9. Toen zag Sara dat Ismaël, de zoon van de Egyptische vrouw Hagar, Izaäk belachelijk maakte.

10. Daarom zei ze tegen Abraham: "Jaag die slavin en haar zoon weg, want ik wil niet dat mijn zoon Izaäk de erfenis moet delen met de zoon van die slavin."

11. Dat vond Abraham heel erg, want hij hield van Ismaël.

12. Maar God zei tegen Abraham: "Je hoeft dit niet erg te vinden voor de jongen en de slavin. Doe wat Sara tegen je zegt, want alleen de kinderen van Izaäk zullen jouw familie heten.

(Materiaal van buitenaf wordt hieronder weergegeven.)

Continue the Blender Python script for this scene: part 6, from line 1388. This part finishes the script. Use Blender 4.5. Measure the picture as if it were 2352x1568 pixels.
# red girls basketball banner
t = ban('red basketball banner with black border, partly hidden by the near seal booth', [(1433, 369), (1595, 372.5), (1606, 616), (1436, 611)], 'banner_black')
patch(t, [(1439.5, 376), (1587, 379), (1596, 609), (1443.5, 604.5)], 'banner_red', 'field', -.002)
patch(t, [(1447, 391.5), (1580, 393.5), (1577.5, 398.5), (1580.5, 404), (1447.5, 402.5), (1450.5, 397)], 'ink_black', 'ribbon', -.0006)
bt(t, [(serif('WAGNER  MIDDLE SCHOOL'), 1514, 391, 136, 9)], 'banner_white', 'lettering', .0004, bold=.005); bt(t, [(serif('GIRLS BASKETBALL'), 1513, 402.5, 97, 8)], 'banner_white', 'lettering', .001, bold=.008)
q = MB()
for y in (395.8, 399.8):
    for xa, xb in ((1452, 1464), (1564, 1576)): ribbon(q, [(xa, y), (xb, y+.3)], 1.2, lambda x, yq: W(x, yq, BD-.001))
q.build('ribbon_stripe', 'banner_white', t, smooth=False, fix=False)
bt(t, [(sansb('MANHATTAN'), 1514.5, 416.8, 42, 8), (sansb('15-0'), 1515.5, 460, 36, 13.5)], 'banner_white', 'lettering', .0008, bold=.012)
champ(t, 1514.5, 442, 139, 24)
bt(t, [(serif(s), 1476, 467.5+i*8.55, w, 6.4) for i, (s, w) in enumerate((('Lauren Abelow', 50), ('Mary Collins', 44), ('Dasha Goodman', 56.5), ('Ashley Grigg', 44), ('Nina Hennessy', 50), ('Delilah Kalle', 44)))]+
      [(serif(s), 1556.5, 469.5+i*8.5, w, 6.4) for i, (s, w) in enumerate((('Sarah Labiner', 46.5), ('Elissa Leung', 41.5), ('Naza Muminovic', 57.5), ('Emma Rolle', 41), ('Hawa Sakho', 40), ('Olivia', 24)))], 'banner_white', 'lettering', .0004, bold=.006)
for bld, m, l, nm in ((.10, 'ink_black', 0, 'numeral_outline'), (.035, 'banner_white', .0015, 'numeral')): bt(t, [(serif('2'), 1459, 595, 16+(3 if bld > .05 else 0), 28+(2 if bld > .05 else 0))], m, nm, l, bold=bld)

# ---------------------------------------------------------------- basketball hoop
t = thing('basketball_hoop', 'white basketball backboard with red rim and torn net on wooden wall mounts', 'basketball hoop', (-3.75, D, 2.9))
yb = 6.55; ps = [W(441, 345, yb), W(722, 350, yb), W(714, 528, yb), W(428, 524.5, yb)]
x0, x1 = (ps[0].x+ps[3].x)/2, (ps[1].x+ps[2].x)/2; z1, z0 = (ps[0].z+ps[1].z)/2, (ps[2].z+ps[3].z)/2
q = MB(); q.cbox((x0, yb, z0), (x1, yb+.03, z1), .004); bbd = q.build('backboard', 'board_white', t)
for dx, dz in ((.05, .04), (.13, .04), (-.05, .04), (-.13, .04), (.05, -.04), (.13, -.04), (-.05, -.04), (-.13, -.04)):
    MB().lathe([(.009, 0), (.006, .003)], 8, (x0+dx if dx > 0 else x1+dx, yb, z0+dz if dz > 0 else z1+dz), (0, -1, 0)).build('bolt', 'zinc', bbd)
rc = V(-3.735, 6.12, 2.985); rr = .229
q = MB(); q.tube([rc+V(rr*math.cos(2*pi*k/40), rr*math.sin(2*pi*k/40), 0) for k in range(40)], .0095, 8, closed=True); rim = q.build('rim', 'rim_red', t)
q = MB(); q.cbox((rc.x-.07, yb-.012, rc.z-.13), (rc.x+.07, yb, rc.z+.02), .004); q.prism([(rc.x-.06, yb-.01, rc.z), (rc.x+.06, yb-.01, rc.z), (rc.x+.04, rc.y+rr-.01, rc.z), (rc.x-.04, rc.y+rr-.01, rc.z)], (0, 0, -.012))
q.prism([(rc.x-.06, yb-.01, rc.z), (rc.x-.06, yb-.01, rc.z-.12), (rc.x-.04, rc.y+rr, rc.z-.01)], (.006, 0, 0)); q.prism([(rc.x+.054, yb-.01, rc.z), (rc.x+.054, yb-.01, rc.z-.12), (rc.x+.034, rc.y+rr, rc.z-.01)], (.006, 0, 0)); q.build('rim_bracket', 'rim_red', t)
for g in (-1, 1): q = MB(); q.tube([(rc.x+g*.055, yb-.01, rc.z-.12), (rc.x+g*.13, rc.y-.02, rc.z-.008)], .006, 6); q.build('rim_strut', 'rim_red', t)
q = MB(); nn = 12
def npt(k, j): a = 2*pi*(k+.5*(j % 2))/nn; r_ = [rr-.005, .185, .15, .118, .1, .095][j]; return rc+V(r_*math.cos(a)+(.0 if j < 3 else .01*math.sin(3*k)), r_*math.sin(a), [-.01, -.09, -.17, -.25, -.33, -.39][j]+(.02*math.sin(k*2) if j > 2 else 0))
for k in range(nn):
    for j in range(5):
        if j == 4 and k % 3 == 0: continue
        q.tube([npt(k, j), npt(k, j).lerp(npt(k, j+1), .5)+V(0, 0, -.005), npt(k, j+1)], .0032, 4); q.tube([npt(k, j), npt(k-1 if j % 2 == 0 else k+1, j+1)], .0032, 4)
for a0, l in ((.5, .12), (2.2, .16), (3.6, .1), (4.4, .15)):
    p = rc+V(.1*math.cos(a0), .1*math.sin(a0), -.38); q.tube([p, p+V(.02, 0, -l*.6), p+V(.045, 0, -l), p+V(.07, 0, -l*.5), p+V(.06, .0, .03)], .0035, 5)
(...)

13. Maar ook de zoon van deze slavin zal Ik tot een volk maken, omdat hij jouw kind is."

14. De volgende morgen vroeg nam Abraham een brood en een zak water en legde die op Hagars schouder. Toen stuurde hij haar weg met het kind. Ze vertrok en dwaalde door de woestijn van Berseba.

15. Toen het water uit de zak op was, gooide ze het kind onder een struik.

16. Zelf ging ze een eindje verderop zitten. Want ze zei: "Ik kan het niet aanzien dat mijn kind sterft." Zo zat ze op een afstand van haar kind te huilen.

17. God hoorde de stem van de jongen. En de Engel van God riep vanuit de hemel tegen Hagar: "Wat is er, Hagar? Wees niet bang, want God heeft de stem van de jongen gehoord, daar waar hij is.